WORK TO COMPLETE - Write out the listing from the line with "Write a Blender" to the line with "return Vector((p.x, p.y, Z))", both lines included, exactly and nothing beyond. Leave pictures out.

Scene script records
★ ★ ★ ★ ★ ★ ★
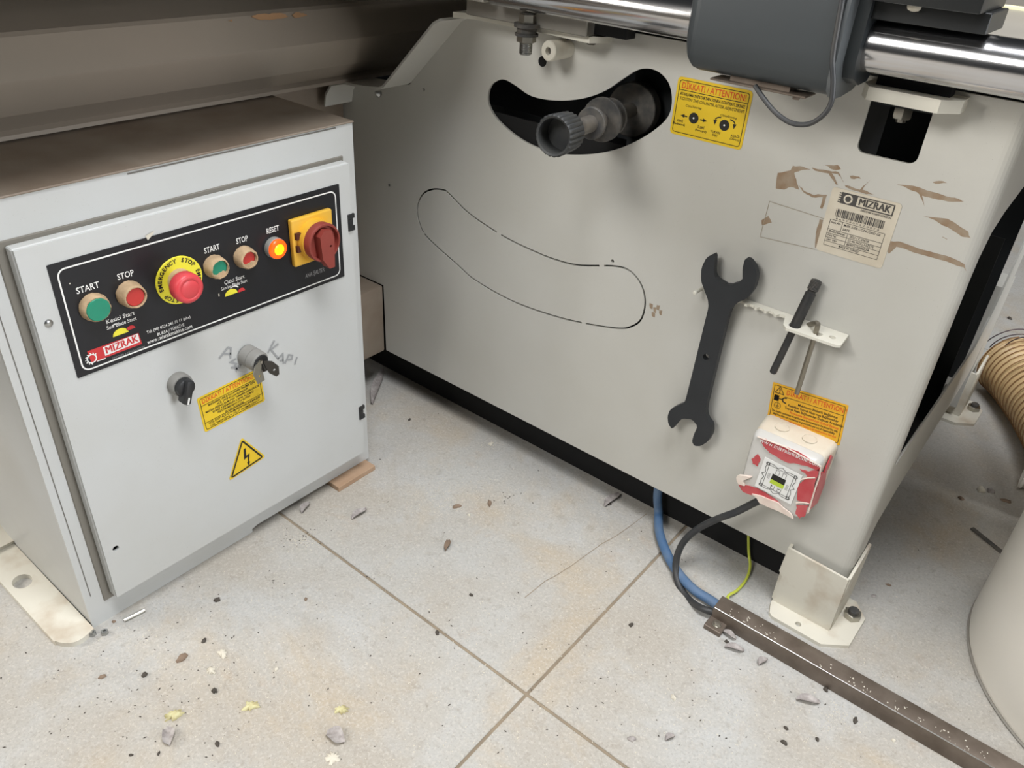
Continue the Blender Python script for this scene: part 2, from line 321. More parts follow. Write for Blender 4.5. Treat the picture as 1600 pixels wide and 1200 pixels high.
# levelling bolt through the support plate
bx, by = -.688, .893
bt = MB(); bt.cyl((bx, by, .700), (bx, by, .752), .0078, 20, bev=.001)
for k in range(9): zz = .7015+k*.0019; bt.lathe((bx, by, zz), (0, 0, 1), [(0, .0078), (.0005, .0086), (.0013, .0086), (.0018, .0078)], 20)
bolt = build('levelling_bolt', bt, steel, saw)
b = MB(); b.lathe((bx, by, .7155), (0, 0, 1), [(0, .0120), (.0006, .0130), (.0074, .0130), (.008, .0120)], 6); build('nut', b, zinc, bolt)
b = MB(); b.lathe((bx, by, .7385), (0, 0, 1), [(0, .0105), (.0006, .0115), (.011, .0115), (.0116, .0105)], 6); build('nut', b, zinc, bolt)
b = MB(); b.cyl((bx, by, .7235), (bx, by, .7265), .0155); b.cyl((bx, by, .734), (bx, by, .7385), .0175); b.cyl((bx, by, .7265), (bx, by, .734), .013); build('washer', b, dusty, bolt)
# plastic stop peg under the plate, with its screw hole
c0 = P(857, 79, 'y', .905); b = MB(); b.lathe((c0.x+.006, .943, c0.z), (-.10, -1, 0), [(0, .0115), (.034, .0130), (.040, .0130), (.0415, .0118), (.0415, .0050), (.034, .0045)], 28)
peg = build('stop_peg', b, footp, saw); b = MB(); b.lathe((c0.x+.006, .943, c0.z), (-.10, -1, 0), [(.030, .0049), (.0365, .0049)], 6); build('screw', b, darksteel, peg)
b = MB(); b.lathe(P(848, 96, 'y', .9405), (0, -1, 0), [(0, .007), (.0009, .007)], 16); build('bolt_hole', b, gap, saw)
hexbolt('bolt', (-.643, .925, .7265), (0, 0, -1), .006, .004, saw, dusty); hexbolt('bolt', (-.605, .922, .7265), (0, 0, -1), .006, .004, saw, dusty); hexbolt('bolt', P(591, 143, 'y', .92), (0, 0, -1), .006, .006, saw, steel, .003)
hexbolt('bolt', P(1414, 166, 'y', .965), (0, 0, -1), .0105, .013, saw, zinc, .004)
b = MB(); b.box(-.245, -.185, .95, 1.0, P(1414, 166, 'y', .965).z, .74); build('bolt_pad', b, dark, saw)
# ---- levelling feet
def foot(x0, y0, full=True):
    """pale welded shoe around the leg: tapered front plate, side plate, base plate with nut"""
    bb = Fr((x0, y0, 0), (1, 0, 0), (0, 0, 1)); s = MB()
    s.prism(bb, [(-.083, .006), (.0042, .006), (.0036, .06), (.003, .108), (-.085, .112), (-.087, .065), (-.081, .058)], [], -.004, 0)
    sf = Fr((x0+.005, y0, 0), (0, 1, 0), (0, 0, 1)); s.prism(sf, [(.0041, .006), (.075, .006), (.087, .02), (.09, .112), (.084, .118), (.0041, .108)], [], -.004, 0)
    s.box(x0-.086, x0-.082, y0+.0041, y0+.08, .006, .11)
    f = build('shoe', s, footp, saw)
    s = MB(); s.prism(Fr((x0, y0, 0), (1, 0, 0), (0, 1, 0)), [(-.083, -.006), (-.076, -.026), (-.07, -.03), (.004, -.031), (.036, -.006), (.037, .06), (.015, .085), (-.083, .085)], [circ(-.035, -.018, .0045, 12)], 0, .006)
    bp = build('base_plate', s, footp, saw)
    s = MB(); s.lathe((x0+.020, y0+.05, .006), (0, 0, 1), [(0, .0115), (.0008, .0125), (.009, .0125), (.010, .0115)], 6); n = build('nut', s, zinc, bp)
    s = MB(); s.cyl((x0+.020, y0+.05, .0155), (x0+.020, y0+.05, .0215), .0075, 18, bev=.001); build('stud', s, dusty, bp)
foot(-.098, .926); foot(-.098, 1.675)
s = MB(); s.box(-.185, -.105, 1.66, 1.74, .03, .3); build('rear_leg', s, paintw, saw)
# ---- stickers and labels on the front panel
def sticker(name, fr, W, H, m, r=.004, t=.0004, parent=saw, label=None):
    b = MB(); b.prism(fr, rr(0, W, 0, H, r), [], 0, t); o = build(name, b, m, parent)
    if label: o['label'] = label
    return o
def border(b, fr, W, H, ins, wd, r=.003, c=.0007): b.line(fr, rr(ins, W-ins, ins, H-ins, r), wd, c, True)
def framed(TL, TR, BL, y=.94):
    a = P(*TL, 'y', y); b_ = P(*TR, 'y', y); c_ = P(*BL, 'y', y); W = (b_-a).length; H = (a-c_).length; u = (b_-a).normalized(); v = (a-c_).normalized()
    return Fr(c_, u, v), W, H
fr = Fr((-.483, .9398, .6335), (1, 0, 0), (0, 0, 1)); W, H = .0995, .0695
st = sticker('warning_sticker', fr, W, H, yellow, .005, label='yellow adjustment warning sticker beside the upper curved slot')
b = MB(); border(b, fr, W, H, .0035, .0008); b.line(fr, [(.0035, .0545), (W-.0035, .0545)], .0008, .0007)
b.text(fr, 'AYARLAMA YAPILDIKTAN SONRA KONTRAYI SIKINIZ', W/2, .050, .0052, c=.0007, width=W-.012, bold=.012)
b.text(fr, 'TIGHTEN THE COUNTER AFTER ADJUSTMENT', W/2, .0445, .0052, c=.0007, width=W-.012, shear=.2)
b.text(fr, 'Çizici/Scoring', .027, .0375, .0040, c=.0007, width=.022, shear=.2); b.text(fr, 'Çizici/Scoring', .075, .0355, .0040, c=.0007, width=.022, shear=.2)
for cx_ in (.030, .072):
    b.poly(fr, circ(cx_, .0245, .0066, 20), .0007)
for sg, tip in ((-1, .012), (1, .048)):
    x = .030+sg*.009; b.line(fr, [(x, .0245), (x+sg*.005, .0245)], .0014, .0007); b.poly(fr, [(x+sg*.004, .0268), (x+sg*.0095, .0245), (x+sg*.004, .0222)][::1], .0007)
for sg in (-1, 1):
    b.line(fr, [(.072+sg*(.006+.007*math.sin(t)), .0285+.004*math.cos(t)-.000) for t in [0, .4, .8, 1.2, 1.5]], .0014, .0007)
    b.poly(fr, [(.072+sg*.0105, .0285), (.072+sg*.0155, .0285), (.072+sg*.0128, .0225)], .0007)
for x, y, t in ((.012, .0175, 'GERİ'), (.011, .0135, '(Backward)'), (.042, .0155, 'İLERİ'), (.0425, .0115, '(Forward)'), (.062, .0140, 'YUKARI'), (.062, .0105, '(Up)'), (.0885, .0145, 'AŞAĞI'), (.0885, .011, '(Down)')):
    b.text(fr, t, x, y, .0039, c=.0007, bold=.01)
build('print', b, blackpr, st)
b = MB(); b.text(fr, 'DİKKAT! / ATTENTION!', W/2, .0598, .0105, c=.0007, width=W-.014, bold=.012); build('headline', b, orangepr, st)
b = MB()
for cx_ in (.030, .072): b.poly(fr, circ(cx_, .0245, .0012, 10), .0009)
build('dot', b, white, st)
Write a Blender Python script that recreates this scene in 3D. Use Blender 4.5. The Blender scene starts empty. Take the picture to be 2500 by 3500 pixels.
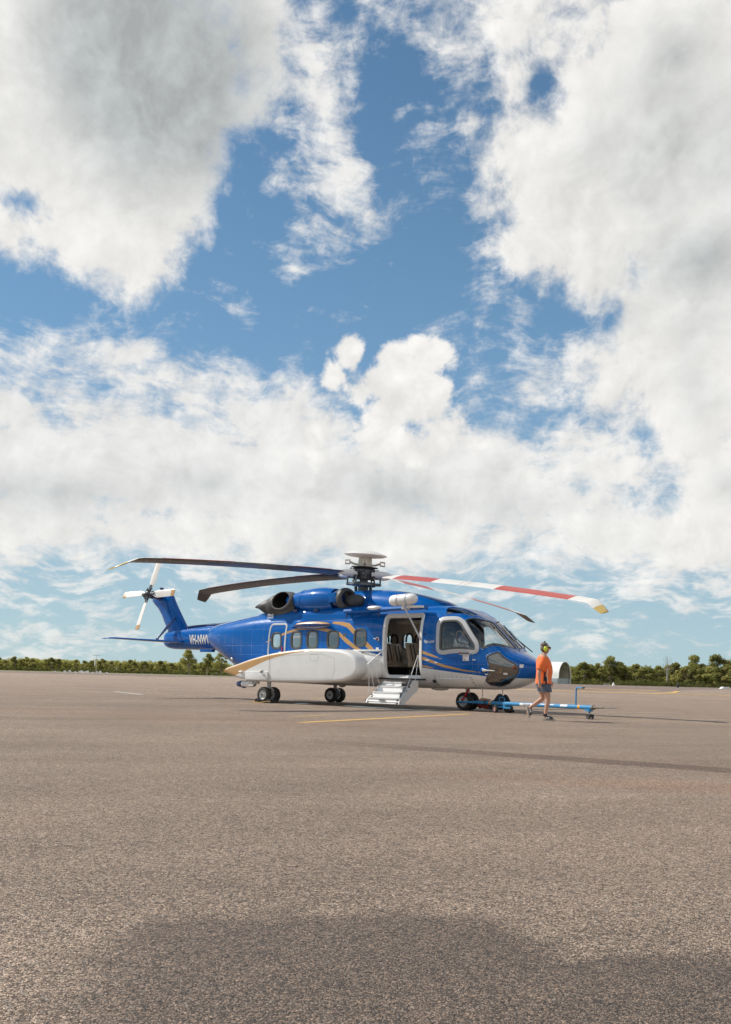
import bpy, bmesh, math, random
import numpy as np
from mathutils import Vector, Matrix

random.seed(7); RNG = np.random.default_rng(7)
R_ = math.radians
scene = bpy.context.scene
COL = scene.collection

# ------------------------------------------------------------------ camera
CAM = Vector((18.756, -23.793, 0.846))
YAW = 0.6702; ROLL = 0.0252; HY = 566.2; FPX = 3390.0
VR = Vector((math.cos(YAW), math.sin(YAW), 0))          # horizontal right of the view
VF = Vector((-math.sin(YAW), math.cos(YAW), 0))         # horizontal forward of the view
UP = Vector((0, 0, 1))
rc = VR * math.cos(ROLL) + UP * math.sin(ROLL)
uc = -VR * math.sin(ROLL) + UP * math.cos(ROLL)
cam_data = bpy.data.cameras.new('camera')
cam = bpy.data.objects.new('camera', cam_data); COL.objects.link(cam)
m = Matrix((rc, uc, -VF)).transposed().to_4x4(); m.translation = CAM
cam.matrix_world = m
cam_data.sensor_fit = 'VERTICAL'; cam_data.sensor_height = 36.0
cam_data.lens = FPX / 3500 * 36
cam_data.shift_y = HY * math.cos(ROLL) / 3500
cam_data.shift_x = HY * math.sin(ROLL) / 3500
cam_data.clip_start = 0.05; cam_data.clip_end = 6000
scene.camera = cam

def cw(X, D, Z=0.0):
    """a place given as metres right of / in front of the tripod"""
    p = CAM + VR * X + VF * D
    return Vector((p.x, p.y, Z))

# ------------------------------------------------------------------ node helper
class NT:
    def __init__(s, tree): s.t = tree; s.n = tree.nodes; s.l = tree.links
    def new(s, kind, **kw):
        nd = s.n.new(kind)
        for k, v in kw.items(): setattr(nd, k, v)
        return nd
    def put(s, sock, v):
        if v is None: return
        if isinstance(v, bpy.types.NodeSocket): s.l.new(v, sock)
        else:
            if sock.type == 'RGBA' and len(v) == 3: v = (*v, 1)
            sock.default_value = v
    def math(s, op, a, b=None, c=None, clamp=False):
        nd = s.new('ShaderNodeMath', operation=op, use_clamp=clamp)
        for i, v in enumerate((a, b, c)):
            if v is not None: s.put(nd.inputs[i], v)
        return nd.outputs[0]
    def vmath(s, op, a, b=None, scale=None):
        nd = s.new('ShaderNodeVectorMath', operation=op)
        s.put(nd.inputs[0], a)
        if b is not None: s.put(nd.inputs[1], b)
        if scale is not None: s.put(nd.inputs['Scale'], scale)
        return nd.outputs[1] if op in ('DOT_PRODUCT', 'LENGTH', 'DISTANCE') else nd.outputs[0]
    def smooth(s, v, lo, hi, a=0.0, b=1.0):
        nd = s.new('ShaderNodeMapRange', interpolation_type='SMOOTHSTEP')
        s.put(nd.inputs[0], v)
        for i, x in enumerate((lo, hi, a, b)): s.put(nd.inputs[i + 1], x)
        return nd.outputs[0]
    def lin(s, v, lo, hi, a=0.0, b=1.0, clamp=True):
        nd = s.new('ShaderNodeMapRange'); nd.clamp = clamp
        s.put(nd.inputs[0], v)
        for i, x in enumerate((lo, hi, a, b)): s.put(nd.inputs[i + 1], x)
        return nd.outputs[0]
    def noise(s, vec, scale, detail=4, rough=.55, dist=0.0, out=0, lac=2.0):
        nd = s.new('ShaderNodeTexNoise')
        s.put(nd.inputs['Vector'], vec); nd.inputs['Scale'].default_value = scale
        nd.inputs['Detail'].default_value = detail; nd.inputs['Roughness'].default_value = rough
        nd.inputs['Distortion'].default_value = dist; nd.inputs['Lacunarity'].default_value = lac
        return nd.outputs[out]
    def voronoi(s, vec, scale, feature='F1', out='Distance', rnd=1.0):
        nd = s.new('ShaderNodeTexVoronoi', feature=feature)
        s.put(nd.inputs['Vector'], vec); nd.inputs['Scale'].default_value = scale
        nd.inputs['Randomness'].default_value = rnd
        return nd.outputs[out]
    def mix(s, fac, a, b, blend='MIX'):
        nd = s.new('ShaderNodeMix', data_type='RGBA', blend_type=blend)
        s.put(nd.inputs[0], fac); s.put(nd.inputs[6], a); s.put(nd.inputs[7], b)
        return nd.outputs[2]
    def comb(s, x, y, z):
        nd = s.new('ShaderNodeCombineXYZ')
        for i, v in enumerate((x, y, z)): s.put(nd.inputs[i], v)
        return nd.outputs[0]
    def sep(s, v):
        nd = s.new('ShaderNodeSeparateXYZ'); s.put(nd.inputs[0], v); return nd.outputs

# ------------------------------------------------------------------ sun and sky
SUN_TRAVEL = (VR * 1.0 - VF * 0.36 - UP * 1.0).normalized()
TO_SUN = -SUN_TRAVEL
SUN_EL = math.asin(TO_SUN.z); SUN_AZ = math.atan2(TO_SUN.x, TO_SUN.y)
sd = bpy.data.lights.new('sun', 'SUN'); sd.energy = 4.3; sd.angle = R_(0.55); sd.color = (1.0, 0.945, 0.86)
sun = bpy.data.objects.new('sun', sd); COL.objects.link(sun)
sun.rotation_euler = SUN_TRAVEL.to_track_quat('-Z', 'Y').to_euler()
sun.location = (0, 0, 60)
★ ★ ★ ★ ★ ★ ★
PROBLEM SOLUTION -
Write a Blender Python script that recreates this scene in 3D. Use Blender 4.5. The Blender scene starts empty. Take the picture to be 2500 by 3500 pixels.
import bpy, bmesh, math, random
import numpy as np
from mathutils import Vector, Matrix

random.seed(7); RNG = np.random.default_rng(7)
R_ = math.radians
scene = bpy.context.scene
COL = scene.collection

# ------------------------------------------------------------------ camera
CAM = Vector((18.756, -23.793, 0.846))
YAW = 0.6702; ROLL = 0.0252; HY = 566.2; FPX = 3390.0
VR = Vector((math.cos(YAW), math.sin(YAW), 0))          # horizontal right of the view
VF = Vector((-math.sin(YAW), math.cos(YAW), 0))         # horizontal forward of the view
UP = Vector((0, 0, 1))
rc = VR * math.cos(ROLL) + UP * math.sin(ROLL)
uc = -VR * math.sin(ROLL) + UP * math.cos(ROLL)
cam_data = bpy.data.cameras.new('camera')
cam = bpy.data.objects.new('camera', cam_data); COL.objects.link(cam)
m = Matrix((rc, uc, -VF)).transposed().to_4x4(); m.translation = CAM
cam.matrix_world = m
cam_data.sensor_fit = 'VERTICAL'; cam_data.sensor_height = 36.0
cam_data.lens = FPX / 3500 * 36
cam_data.shift_y = HY * math.cos(ROLL) / 3500
cam_data.shift_x = HY * math.sin(ROLL) / 3500
cam_data.clip_start = 0.05; cam_data.clip_end = 6000
scene.camera = cam

def cw(X, D, Z=0.0):
    """a place given as metres right of / in front of the tripod"""
    p = CAM + VR * X + VF * D
    return Vector((p.x, p.y, Z))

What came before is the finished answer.